Une œuvre combattive
Tina Modotti mettait un point d’honneur à ce que l’on ne la qualifie pas comme une « artiste » mais comme une « photographe », en accord avec ses idéaux prolétaires. En tant que femme immigrée issue d’un milieu modeste, elle est alors particulièrement sensible aux injustices sociales. Afin d’y sensibiliser, elle cherche tout au long de sa carrière à trouver un langage visuel accessible, sans pour autant trahir ses principes esthétiques. Elle trouve dans les missions de propagande qui lui sont confiées une manière de partager une vision du monde dans laquelle les opprimé·es et les marginaux·les seraient enfin réuni·es dans une lutte commune. En témoignent, notamment, certaines prises de vue, du haut d’un immeuble, de manifestations paysannes où chacun·e porte un sombrero. En ce sens, L’œil de la révolution offre une perspective privilégiée pour observer cette époque.

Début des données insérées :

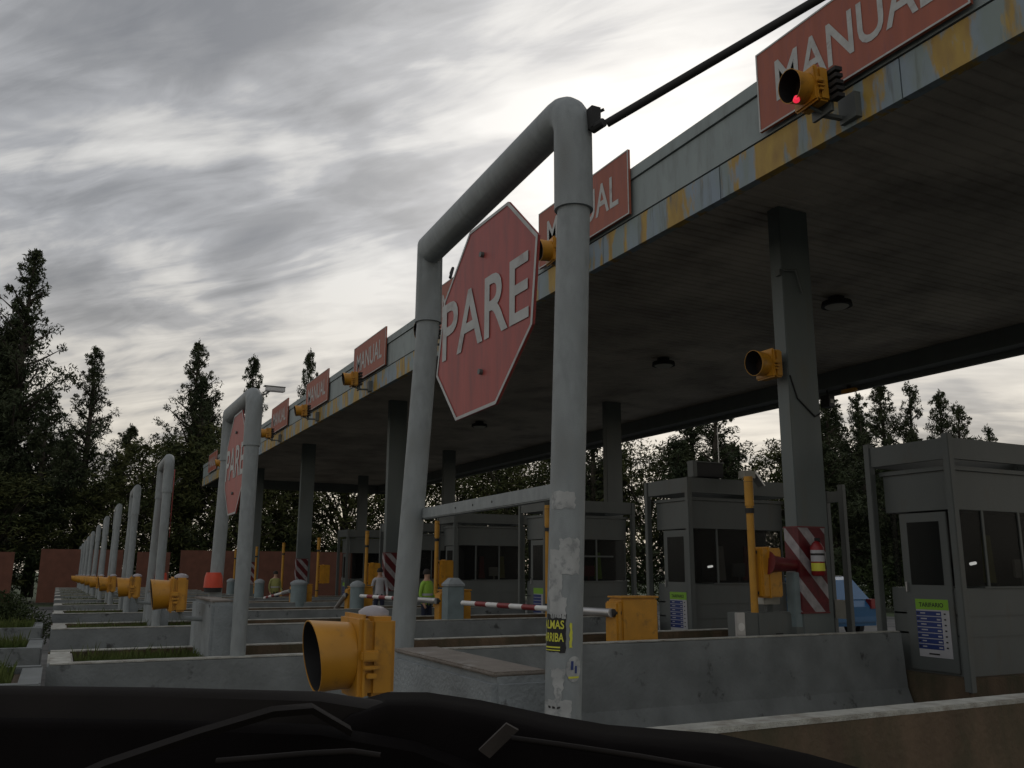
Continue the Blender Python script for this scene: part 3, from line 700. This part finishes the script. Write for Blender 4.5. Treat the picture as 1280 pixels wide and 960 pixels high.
# ------------------------------------------------------------------ booths
def booth(n):
    """local frame: near-right front guard post at origin, booth runs -X (width 1.38) and +Y"""
    x = -8.23 - 5.87 * (n - 1) if n > 1 else -8.23
    z0 = .18 - .045 * (n - 1); Ln = 3.6 if n == 1 else 2.7; W = 1.38
    lab = ['grey toll booth at the right edge with a price list on its door', 'grey toll booth with a black box and aerial on its guard frame', 'grey toll booth seen between the two posts of the near frame', 'grey toll booth just right of the leaning left post', 'small dark toll booth left of the leaning post', 'farthest small toll booth in the row', 'x'][n - 1]
    t = thing('toll_booth', lab, 'toll booth', (x, 11.1, z0), 'grey toll booths under the canopy')
    H = 3.28
    for (px_, py_) in ((0, 0), (-W, 0), (0, Ln), (-W, Ln)):
        MB().box(px_ - .055, px_ + .055, py_ - .055, py_ + .055, -.18, H + (.06 if n == 1 else 0), .01).build('guard_post', steel_m, t)
    f = MB(); zb, zt = H - .30, H
    f.box(-W + .056, -.056, -.03, .03, zb, zt).box(-W + .056, -.056, Ln - .03, Ln + .03, zb, zt)
    f.box(-.03, .03, .056, Ln - .056, zb, zt).box(-W - .03, -W + .03, .056, Ln - .056, zb, zt)
    f.build('guard_rail', steel_m, t)
    # body, inset
    bx0, bx1, by0, by1 = -W + .12, -.12, .14, Ln - .14
    MB().box(-W - .02, .02, -.05, Ln + .05, -.55, 0.0, .02).build('plinth', brown_m, t)
    MB().box(bx0 - .04, bx1 + .04, by0 - .04, by1 + .04, 2.84, 2.90).build('roof', steel_m, t)
    MB().box(bx0, bx1, by0, by1, 2.28, 2.838).build('upper_wall', steel_m, t)
    MB().box(bx0, bx1, by0, by1, .0, 1.18).build('lower_wall', steel_m, t)
    tr = MB()
    for zg in (.52, .80): tr.box(bx0 + .01, bx1 + .014, by0 - .0, by1 + .01, zg, zg + .025)
    tr.box(bx0, bx1 + .03, by0 + .5, by1 + .03, 1.181, 1.205); tr.build('trim_rail', steel_m, t)
    # black box put in as the booth's interior shade, then furnishings and glass
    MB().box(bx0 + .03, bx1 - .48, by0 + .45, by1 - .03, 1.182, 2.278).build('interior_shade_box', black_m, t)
    if n <= 5:
        rr = random.Random(n * 3)
        for kk in range(4):
            yy = by0 + .5 + kk * (by1 - by0 - .8) / 4 + rr.uniform(-.06, .06)
            mm_ = (steel_m, navycloth_m, olive_m, cream_m, vest_m, red_m)[rr.randrange(6)] if kk else black_m
            it = MB()
            if kk % 2 == 0: it.box(bx1 - .42, bx1 - .38, yy, yy + .38, 1.32, 1.60, .01).box(bx1 - .41, bx1 - .39, yy + .17, yy + .21, 1.18, 1.33)
            else: it.prism([(bx1 - .44, yy, 1.25), (bx1 - .44, yy + .22, 1.25), (bx1 - .44, yy + .17, 1.95), (bx1 - .44, yy + .05, 1.95)], (.06, 0, 0))
            it.build('screen' if kk % 2 == 0 else 'hanging_coat', mm_, t)
        MB().box(bx1 - .46, bx1 - .28, by0 + .06, by1 - .5, 1.16, 1.2).build('desk', steel_m, t)
        if n <= 2: MB().tube([(bx1 - .20, by0 + .55, 1.52), (bx1 - .20, by0 + .66, 1.535)], .022, 10).build('window_glint_disc', glint_m, t, 50)  # glowing disc added as a white glint in the window
    gl = MB()
    gl.box(bx1 - .028, bx1 - .02, by0 + .06, by1 - .06, 1.21, 2.275); w_ = gl.build('side_window', glass_m, t)
    mu = MB()
    yy = by0
    for yy in (by0, by0 + .62, by0 + 1.45, by1 - .06): MB().box(bx1 - .025, bx1 - .002, yy, yy + .045, 1.206, 2.279).build('mullion', steel_m, w_)
    if n == 3:
        MB().box(bx1 - .02, bx1 + .002, by0 + .62, by0 + 2.0, 1.82, 1.86).build('sliding_sash', steel_m, w_)
    # front: door with glass, narrow sidelight
    MB().box(bx0 + .07, bx0 + .17, by0 - .006, by0 + .02, 1.2, 2.27).build('sidelight', glass_m, t)
    d = MB().box(bx0 + .25, bx1 - .10, by0 - .03, by0 - .003, .03, 2.25, .006).build('door', steel_m, t)
    MB().box(bx0 + .38, bx1 - .22, by0 - .036, by0 - .031, 1.22, 2.12).build('pane', glass_m, d)
    MB().box(bx0 + .30, bx0 + .32, by0 - .07, by0 - .031, 1.12, 1.26, .004).build('handle', alu_m, d)
    p0 = by0 - .038
    q = MB().box(bx0 + .42, bx1 - .18, by0 - .0375, by0 - .0315, .22, 1.02).build('price_list', whitecloth_m, d)
    q['label'] = 'white price list with lime green heading'
    xa, xb = bx0 + .42, bx1 - .18
    MB().box(xa, xb - .02, p0 - .002, p0 - .0005, .87, 1.02).build('heading', green_m, q) if False else None
    wq = xb - xa
    for (za, zb2, m__, x_0, x_1) in [(.875, 1.02, green_m, xa, xb)] + [(.855 - .077 * (k + 1) + .012, .855 - .077 * k, navy_m, xa, xa + wq * .76) for k in range(7)]:
        MB().box(x_0, x_1, p0 - .0025, p0 - .001, za, zb2).build('printed_band', m__, d).parent = d
    if n <= 2:
        text_mesh('lettering', 'TARIFARIO', .062, wq * .74, d, black_m, (xa + wq * .11, p0 - .0025, .912), (1, 0, 0), (0, 0, 1), bold=.02, depth=.002)
        lines = MB(); rr = random.Random(3)
        for k in range(7):
            zc = .855 - .077 * k - .038
            lines.box(xa + wq * .13, xa + wq * (.25 + .12 * rr.random()), p0 - .0042, p0 - .003, zc, zc + .016)
            lines.box(xa + wq * .62, xa + wq * .73, p0 - .0042, p0 - .003, zc - .008, zc + .012)
        lines.build('price_text', whitecloth_m, d)
        dk = MB()
        for k in range(7):
            zc = .855 - .077 * k - .042; dk.box(xa + wq * .84, xa + wq * .90, p0 - .0042, p0 - .003, zc, zc + .02)
            dk.box(xa + wq * .03, xa + wq * .08, p0 - .0042, p0 - .003, zc, zc + .02)
        dk.box(xa + wq * .3, xa + wq * .62, p0 - .0042, p0 - .003, .255, .275)
        dk.build('price_mark', black_m, d)
    return t
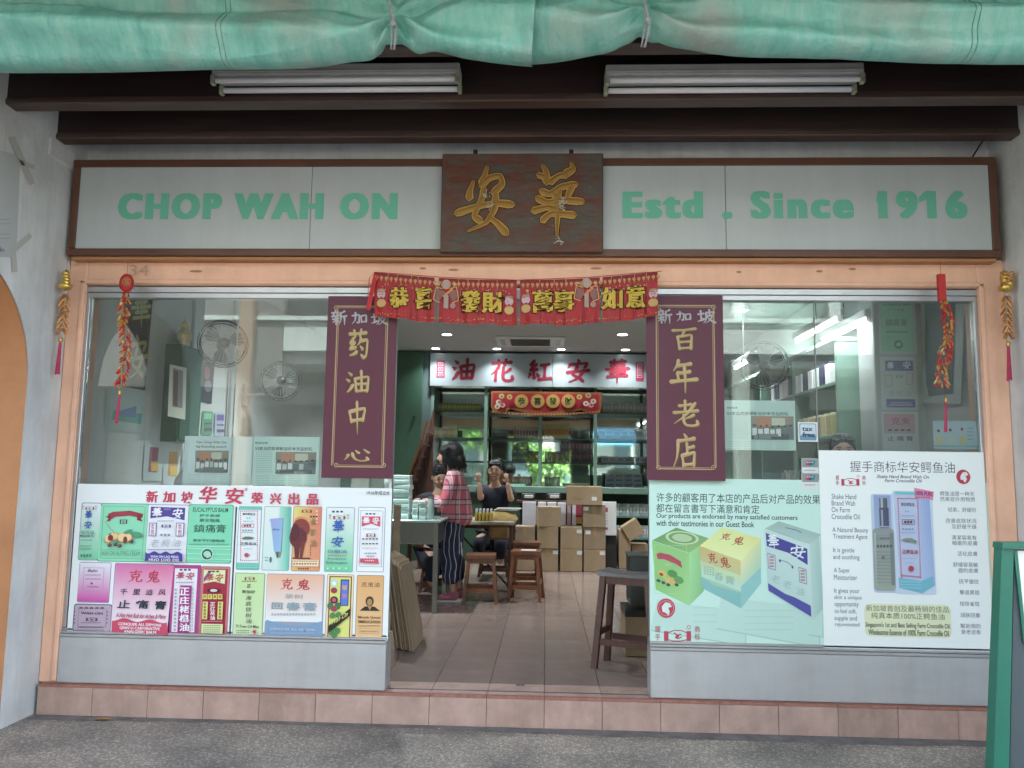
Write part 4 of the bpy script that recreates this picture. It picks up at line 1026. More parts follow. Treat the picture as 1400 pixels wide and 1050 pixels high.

Au fil de l’exposition, on découvre les images de prolétaires qu’elle prend alors sur le vif, travaillant la terre ou simplement actif·ve dans leur environnement – sortant de l’église, ou transportant des objets sur la tête. « Tina Modotti réalise des allégories à partir de symboles de la révolution : la faucille, le marteau ou la guitare – car la musique va jouer un rôle très important dans ce mouvement », explique Isabel Tejeda Martín. En plus du travail et de la lutte, l’artiste aborde les thématiques chères au Parti communiste que sont l’instruction publique ou la pauvreté des enfants de Mexico, en prenant soin, le plus souvent, de préférer les situations réelles à la pose de ses modèles devant l’objectif. Le Jeu de Paume fait la part belle aux revues dans lesquelles l’artiste a publié son travail, en tant que moyen essentiel de diffusion de celui-ci à travers le monde – du Mexique aux États-Unis, à l’URSS et à l’Allemagne. De toutes ces pièces exposées émane un regard spontané et vivant, qui témoigne de ce passé mexicain, et donne à constater l’effervescence du mouvement communiste dans la population.
Son engagement ne s’arrête cependant pas là : elle milite au point d’être expulsée du Mexique en 1930 pour complot et participation à un attentat contre le président de la République. Après un séjour peu satisfaisant à Berlin, elle part pour l’URSS, où son activité en tant que membre du Secours rouge international (SRI) prend le dessus sur son travail photographique. Il faut voir là la raison principale pour laquelle l’on ne trouve plus trace de clichés de Tina Modotti après cette époque. Vient, enfin, le temps où le SRI l’envoie en Espagne durant la guerre civile – où elle se dédie à l’évacuation des enfants des zones de guerre. Profondément aux prises avec les enjeux de son temps, en lutte corps et âme pour une justice sociale et politique, Tina Modotti aura laissé derrière elle des images solaires et pleines de vie. Sa vie passionnante et son œuvre foisonnante sont à découvrir sans plus attendre, et jusqu’au 12 mai prochain, au Jeu de Paume.